-- Start --
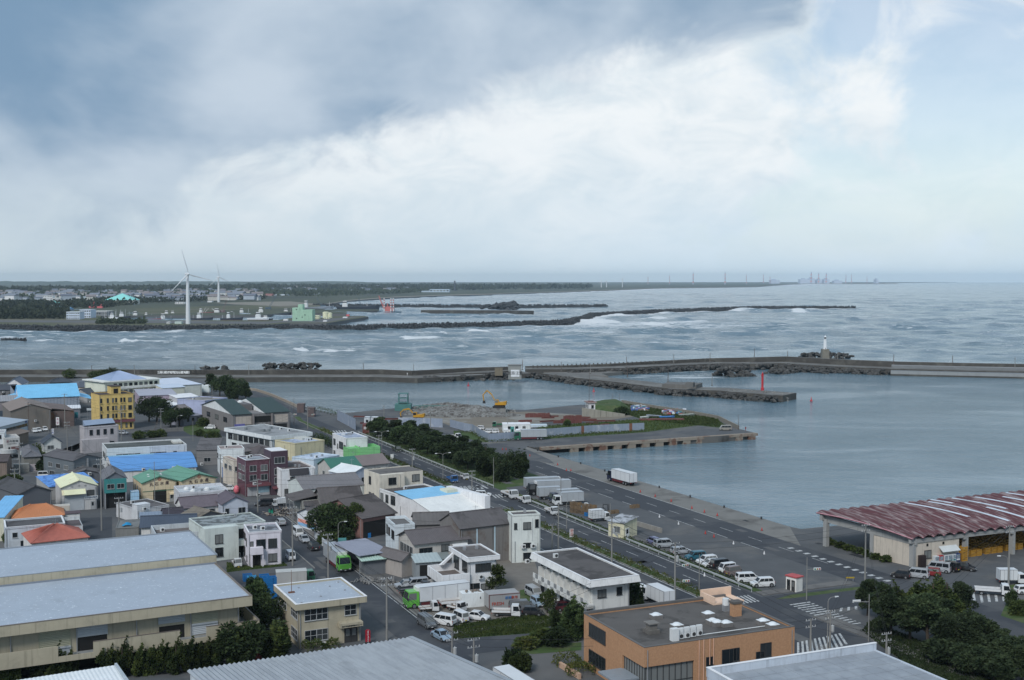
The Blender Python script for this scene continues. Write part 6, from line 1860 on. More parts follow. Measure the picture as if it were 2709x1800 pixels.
COLS={'white':(.72,.73,.73),'silver':(.38,.40,.42),'grey':(.14,.15,.16),'black':(.012,.012,.014),'navy':(.012,.018,.05),'red':(.22,.012,.016),'maroon':(.09,.012,.018),'teal':(.015,.12,.17),'lilac':(.17,.18,.32),'skyblue':(.30,.40,.50),'green':(.13,.46,.06),'dgreen':(.02,.13,.07),'blue':(.02,.13,.38),'brown':(.20,.16,.15),'olive':(.05,.07,.04),'dark':(.03,.035,.04),'sand':(.28,.26,.22)}
def vehicle(kind,colour,pos,head,label,z=.0,group=None):
 truck=kind in TR
 parts=TR[kind]()if truck else car_parts(kind)
 p=G(*pos,z)if isinstance(pos[0],str)else Vector((*pos,z))
 cat='truck' if truck else('van' if kind in('van','keivan')else 'car')
 nm={'sedan':'sedan_car','wagon':'station_wagon','suv':'sport_utility_car','minivan':'minivan','van':'passenger_van','keivan':'micro_van','hatch':'hatchback_car','kei':'micro_truck','keibox':'micro_box_truck','bed2t':'flatbed_truck','bed4t':'flatbed_truck','bedgrey':'flatbed_truck'}.get(kind,'box_truck')
 root=empty(nm,(p.x,p.y,z+.036),R(head),label,cat,group)
 c=COLS[colour]
 for n_,me,pt,loc,sub in parts:
  o=place(n_,me,root,loc)
  if pt:o.color=(*c,1)
  for n2,me2,pt2,loc2 in sub:
   o2=place(n2,me2,o,loc2)
   if pt2:o2.color=(*c,1)
 return root
AW,TO=114,-66
NP,NM=24,204
V=vehicle
V('wagon','silver',('l',960,665),AW,'silver station wagon seen from behind, driving up the centre street')
V('van','white',('l',1268,860),TO,'white van parked nose to the silver sedan on the centre street')
V('sedan','silver',('l',1380,965),TO,'silver sedan parked between a white van and a dark car on the centre street')
V('suv','dark',('l',1545,1105),AW,'dark grey car parked tail to the green box truck on the centre street')
V('keivan','white',('l',1140,1290),TO,'small white van behind the pole beside the porch house')
V('kei','white',('l',180,1405),TO,'white micro truck on the grass left of the porch house')
V('boxl','green',('g',985,500),TO,'large box truck with lime-green cab driving down the centre street')
V('minivan','black',('l',690,330),196,'black minivan parked before the maroon building')
V('keibox','white',('l',930,330),205,'white micro box truck beside the black minivan')
V('sedan','white',('a',2045,1172),185,'white car parked by the pink figure left of the maroon building')
V('sedan','silver',('g',1600,690),200,'silver sedan at the back of the truck yard by the street')
V('minivan','silver',('g',1690,690),200,'silver minivan beside the silver sedan in the truck yard')
V('kei','white',('g',1815,672),24,'white micro truck half hidden behind the white refrigerated box')
V('bedgrey','dark',('g',1672,745),24,'dark flatbed truck with pale sides behind the lime-green truck')
V('boxlw','green',('g',1870,845),204,'lime-green refrigerated truck with long white box parked in the yard')
V('bed4t','white',('g',2075,860),18,'white flatbed truck parked alongside the lime-green refrigerated truck')
V('kei','white',('g',1800,905),16,'white micro truck in front of the lime-green refrigerated truck')
V('kei','white',('g',2050,900),-40,'white micro truck tucked below the white flatbed truck')
V('minivan','grey',('g',1782,1035),-62,'grey minivan first in the row of cars by the centre street')
V('minivan','white',('g',1930,1018),150,'white minivan second in the row by the centre street')
V('keivan','white',('g',2085,995),125,'small white van third in the row by the centre street')
V('sedan','white',('g',2228,975),-22,'white sedan at the end of the row by the grass')
V('sedan','skyblue',('g',1915,1148),-58,'pale blue sedan parked at the street edge below the row')
V('minivan','silver',('h',715,770),TO,'silver-blue minivan under the apartment balconies')
V('hatch','skyblue',('h',752,850),TO,'silver-blue hatchback parked in front of the silver-blue minivan')
V('wagon','white',('h',510,862),20,'white estate car beside the grey container')
V('minivan','grey',('h',605,893),10,'dark grey minivan behind the white flatbed in the grass')
V('bed2t','white',('h',470,945),-4,'white flatbed truck parked on the grass edge')
V('hatch','black',('h',708,938),-8,'black hatchback in long grass beside the white flatbed')
V('hatch','maroon',('h',985,892),20,'maroon car half hidden behind the dark conifers')
V('wagon','white',('c',262,1225),-4,'white estate car turning at the junction of the main road')
V('bed4t','white',('c',500,1235),TO,'white truck with black load standing first on the road shoulder')
V('bed2t','white',('c',628,1280),TO,'white flatbed with blue tarp second on the road shoulder')
V('bed2t','white',('c',876,1382),TO,'white flatbed third on the road shoulder, beside the guard rail')
V('bed2t','blue',('b',2010,1095),TO,'bright blue truck waiting at the crosswalk')
V('kei','white',('b',2122,1072),TO,'white micro truck waiting beside the blue truck')
V('bed2t','olive',('b',1512,825),TO,'olive truck driving on the main road by the roadside trees')
V('bed2t','white',('b',2035,710),-40,'white truck on the branch road by the demolition fence')
V('kei','dgreen',('b',125,690),0,'green and white micro truck before the green-roofed building')
V('van','white',('h',1688,770),AW,'white van on the far lane behind the apartment block')
V('boxmw','white',('h',1820,840),AW,'white box truck with dark characters behind the apartment block')
V('boxl','navy',('c',820,1175),14,'long silver box truck at the back of the quay lot, dark cab hidden')
V('boxl','black',('c',850,1205),194,'long silver box truck with black cab facing the road')
V('boxm','navy',('c',880,1250),14,'silver box truck in the middle of the quay lot group')
V('boxm','navy',('c',985,1275),200,'silver box truck with navy cab facing the road')
V('boxm','white',('c',1020,1300),196,'grey box truck with white cab at the front of the quay group')
V('boxs','white',('c',1300,1445),24,'small silver box truck amid fish crates on the quay lot')
V('boxlw','navy',('c',1500,1110),AW+4,'large white refrigerated truck with navy cab standing on the quay road')
V('boxl','dgreen',('c',682,722),188,'long box truck with green cab beside the demolition fence')
V('boxs','white',('c',380,965),AW,'white box truck glimpsed above the roadside trees')
for k,c,pos,hd,lab in(('hatch','lilac',('h',1780,300),AW,'lilac hatchback first in the row by the quay guard rail'),('minivan','silver',('h',1878,330),20,'silver minivan second in the row by the quay guard rail'),('wagon','silver',('h',2025,388),24,'silver estate car in front of the teal car by the guard rail'),('suv','teal',('h',2158,440),200,'teal car in the row by the quay guard rail'),('suv','white',('h',2258,478),204,'white car just after the teal one'),('hatch','white',('h',2295,505),200,'white hatchback squeezed before the black car'),('minivan','black',('k',25,590),24,'black car among white ones by the guard rail'),('keivan','white',('k',68,625),204,'white boxy car after the black one'),('keivan','brown',('k',118,650),30,'pinkish-brown boxy car by the guard rail'),('minivan','white',('k',228,700),10,'white minivan with dark rear near the end of the row'),('suv','white',('k',340,735),190,'white car last in the row by the guard rail')):
 V(k,c,pos,hd,lab,group='cars parked along the guard rail')
for k,c,pos,hd,lab in(('hatch','black',('k',1408,668),150,'black hatchback first in the row at the market hall'),('minivan','silver',('k',1530,665),152,'long silver minivan with dark tail at the market hall'),('hatch','red',('k',1645,650),155,'red car between silver vans at the market hall'),('van','silver',('k',1702,622),150,'silver micro van in front of the vending machines'),('keivan','black',('k',1800,615),120,'black boxy car beside the silver micro van'),('sedan','black',('k',1900,608),-35,'black sedan facing out at the end of the market row')):
 V(k,c,pos,hd,lab,group='cars parked at the market hall')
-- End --
Problem description: All lines above with "from" in them should be returned.

Written response:
The Blender Python script for this scene continues. Write part 6, from line 1860 on. More parts follow. Measure the picture as if it were 2709x1800 pixels.
V('wagon','silver',('l',960,665),AW,'silver station wagon seen from behind, driving up the centre street')